Problem #1: The Deal-Killing Time Crunch

The most lucrative real estate markets are competitive. When you find a promising property, you need to move quickly, or risk losing it to another buyer. Banks are notorious for lengthy approval processes, mountains of paperwork, and delays that can cause deals to fall through.

  • The Hard Money Solution: Speed is Your Superpower Think of hard money lenders as your pit crew in a high-stakes race. They understand that in hot markets, every second counts. When you find that gem of a property, they can often close the deal within mere days, not the weeks or months of agonizing limbo banks put you through. This speed means you can strike while the iron’s hot, snagging those time-critical opportunities that would leave you in the dust with traditional financing.
  • But What About Inspections? Don’t Get Reckless! Let’s be clear: speed doesn’t mean throwing caution to the wind. Even with a fast-approaching closing date, ALWAYS prioritize a thorough inspection. The key is to be strategic:
    • Inspector on Speed Dial: Build relationships with inspectors who specialize in quick turnarounds for investors.
    • Negotiate Smart: Work with the seller to get shorter contingency periods without sacrificing your right to back out if the inspection uncovers nightmares.

Problem #2: Banks Have a “Fixer-Upper” Phobia

Many potentially profitable investment properties need renovations to reach their full value. Banks often shy away from these projects, fearing they’ll end up lending more than the property is currently worth.

  • The Hard Money Solution: Focusing on Potential Hard money lenders focus on a property’s after-repair value (ARV). They understand the rehab process and the potential for increased value once renovations are complete. This allows you to unlock opportunities that traditional banks would pass on outright.
  • Understanding ARV: Hard money lenders assess ARV using a mix of tools.
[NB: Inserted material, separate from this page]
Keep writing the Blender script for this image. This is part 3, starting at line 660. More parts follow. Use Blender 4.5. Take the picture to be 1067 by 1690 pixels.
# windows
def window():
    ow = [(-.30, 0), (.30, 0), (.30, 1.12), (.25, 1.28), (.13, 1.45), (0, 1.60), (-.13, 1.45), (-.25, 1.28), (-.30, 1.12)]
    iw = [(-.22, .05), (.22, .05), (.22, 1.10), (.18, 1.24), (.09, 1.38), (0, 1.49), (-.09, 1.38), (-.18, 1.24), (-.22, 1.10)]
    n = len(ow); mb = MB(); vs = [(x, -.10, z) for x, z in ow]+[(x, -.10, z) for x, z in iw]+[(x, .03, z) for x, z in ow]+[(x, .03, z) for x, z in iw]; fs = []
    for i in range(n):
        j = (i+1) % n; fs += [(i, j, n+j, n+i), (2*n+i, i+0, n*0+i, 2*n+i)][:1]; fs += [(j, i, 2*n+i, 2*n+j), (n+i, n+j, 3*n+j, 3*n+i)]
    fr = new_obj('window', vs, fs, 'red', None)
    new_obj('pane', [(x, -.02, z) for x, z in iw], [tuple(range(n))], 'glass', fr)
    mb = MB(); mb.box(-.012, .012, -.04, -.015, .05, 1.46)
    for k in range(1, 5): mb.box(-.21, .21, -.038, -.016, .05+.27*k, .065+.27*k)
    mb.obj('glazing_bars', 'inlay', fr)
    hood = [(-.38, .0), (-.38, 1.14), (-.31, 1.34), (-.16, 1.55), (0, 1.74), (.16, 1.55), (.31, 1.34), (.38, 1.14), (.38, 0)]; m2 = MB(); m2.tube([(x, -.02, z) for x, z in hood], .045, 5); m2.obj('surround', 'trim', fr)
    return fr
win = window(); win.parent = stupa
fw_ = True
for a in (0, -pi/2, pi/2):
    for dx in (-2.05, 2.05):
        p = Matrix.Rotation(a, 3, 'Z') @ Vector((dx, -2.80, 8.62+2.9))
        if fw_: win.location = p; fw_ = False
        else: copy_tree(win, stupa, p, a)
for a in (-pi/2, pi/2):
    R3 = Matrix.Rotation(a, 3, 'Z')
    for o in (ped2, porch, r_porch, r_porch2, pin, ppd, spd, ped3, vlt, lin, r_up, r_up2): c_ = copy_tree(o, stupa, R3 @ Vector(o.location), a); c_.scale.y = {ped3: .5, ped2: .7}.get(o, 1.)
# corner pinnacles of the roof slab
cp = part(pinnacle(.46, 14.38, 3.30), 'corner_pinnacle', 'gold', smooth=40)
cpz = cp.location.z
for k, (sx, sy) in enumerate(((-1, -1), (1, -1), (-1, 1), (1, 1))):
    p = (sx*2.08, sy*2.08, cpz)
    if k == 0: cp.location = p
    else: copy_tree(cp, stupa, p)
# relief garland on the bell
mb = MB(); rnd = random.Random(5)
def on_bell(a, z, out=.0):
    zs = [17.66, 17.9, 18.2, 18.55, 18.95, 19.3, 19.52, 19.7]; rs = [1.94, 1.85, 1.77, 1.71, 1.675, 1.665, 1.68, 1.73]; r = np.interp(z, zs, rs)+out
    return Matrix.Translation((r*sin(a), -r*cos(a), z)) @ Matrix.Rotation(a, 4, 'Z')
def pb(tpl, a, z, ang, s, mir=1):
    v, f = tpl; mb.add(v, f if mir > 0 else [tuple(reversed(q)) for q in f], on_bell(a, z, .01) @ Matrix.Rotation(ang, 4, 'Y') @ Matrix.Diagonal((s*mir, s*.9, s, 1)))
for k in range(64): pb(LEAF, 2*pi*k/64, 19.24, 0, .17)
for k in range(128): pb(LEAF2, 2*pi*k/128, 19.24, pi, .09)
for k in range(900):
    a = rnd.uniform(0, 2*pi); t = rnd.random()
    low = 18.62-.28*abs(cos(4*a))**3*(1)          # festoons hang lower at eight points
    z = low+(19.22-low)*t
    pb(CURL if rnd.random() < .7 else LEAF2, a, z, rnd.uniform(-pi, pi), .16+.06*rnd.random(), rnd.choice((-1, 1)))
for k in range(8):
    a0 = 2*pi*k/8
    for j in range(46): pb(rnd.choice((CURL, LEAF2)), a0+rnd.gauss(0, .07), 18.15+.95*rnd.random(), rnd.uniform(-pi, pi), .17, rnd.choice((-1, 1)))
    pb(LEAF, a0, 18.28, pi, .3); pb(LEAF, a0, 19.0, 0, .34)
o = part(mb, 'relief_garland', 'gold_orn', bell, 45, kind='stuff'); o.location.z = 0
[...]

They’ll analyze recent sales of comparable renovated properties, consider appraisals, and factor in your experience and track record as an investor.

Problem #3: The Credit Score Obsession

Since the housing market crash, banks have tightened credit requirements dramatically. For investors who may have blemishes on their credit due to the risky nature of the business, or those simply building their credit history, this can be a significant hurdle.

  • The Hard Money Solution: Seeing the Bigger Picture While hard money lenders consider creditworthiness, they put more emphasis on the viability of the deal itself and your track record (if you have one).
  • What About REALLY Bad Credit? A less-than-stellar credit score doesn’t automatically disqualify you. Be prepared to offer a larger down payment to demonstrate your commitment, and clearly articulate your plan for project success and managing risk.

Problem #4: Banks are Risk-Averse (And That Hurts Investors)

Real estate investing carries inherent risks: unexpected repairs, market fluctuations, the occasional deal that goes sideways. Traditional banks tend to bail at the first sign of such risks.

  • The Hard Money Solution: Embracing the Investor Mindset Hard money lenders specialize in the real estate investment space. They have a deeper understanding of the risks involved and are equipped to manage them. This means they’re more likely to fund the types of projects that would make a conventional lender run for the hills.

Problem #5: The Application Nightmare

Applying for a traditional mortgage can make you feel like you’re drowning in paperwork. Banks demand endless documentation, tax returns, and a level of bureaucracy that can stall your projects for weeks.

  • The Hard Money Solution: Streamlined Process: Remember the never-ending pile of forms when applying for a traditional mortgage? Tax returns, bank statements, a seemingly endless quest to document your entire financial existence! It’s enough to give any investor a paperwork-induced migraine. Hard money lenders understand that this bureaucratic maze kills deals. That’s why their application process is refreshingly streamlined. Instead of demanding a full-scale audit of your life, they focus on what truly matters when underwriting an investment property. They zero in on the asset itself – its potential, the location, and the numbers that make the deal work. They want to see your renovation plans and understand your track record, demonstrating your ability to execute a profitable project. Of course, they’ll need the essential documentation for any loan, but it’s not an endless scavenger hunt for obscure paperwork. Think of it this way: banks want to dissect your entire financial history before considering the deal; hard money lenders want a clear blueprint of the project to make a swift decision. Their focus is on getting you the funds to make that deal happen, not wasting time proving you even deserve a chance.

So? How do I Find a Good Hard Money Lender?

It’s not about the lowest rate – think of it as hiring an essential team member. Seek referrals from successful investors, verify a lender’s experience, check online reviews, and be upfront about fees and terms.

The Advantage of a Hard Money Loan

As an alternative to conventional lending, many investors are using hard money lending.
A hard money lender allows you to close in days, rather than in weeks or months. Intrust can provide funding for closing within 48 hours typically. Furthermore, hard money lenders rely less on your credit status and more on the asset that you plan to purchase as the most significant factor for loan approval. Given their reliance on the asset as a component for loan approval and their familiarity with the real estate market, hard money lenders are more disposed to financing rehabilitation projects than conventional lenders. One reason is because hard money lenders like Intrust Funding underwrite investment properties based on expected ARV (after repair value) rather than current property value. As a result, neither credit score nor property condition are significant factors when investors apply for hard money loans.

Hard money lenders, as opposed to conventional lenders, designed their services with the real estate investor in mind. Although the reasons why hard money loans are superior to conventional loans are many, the few listed above are the major reason why hard money lenders are becoming the best way to fund real estate investment opportunities.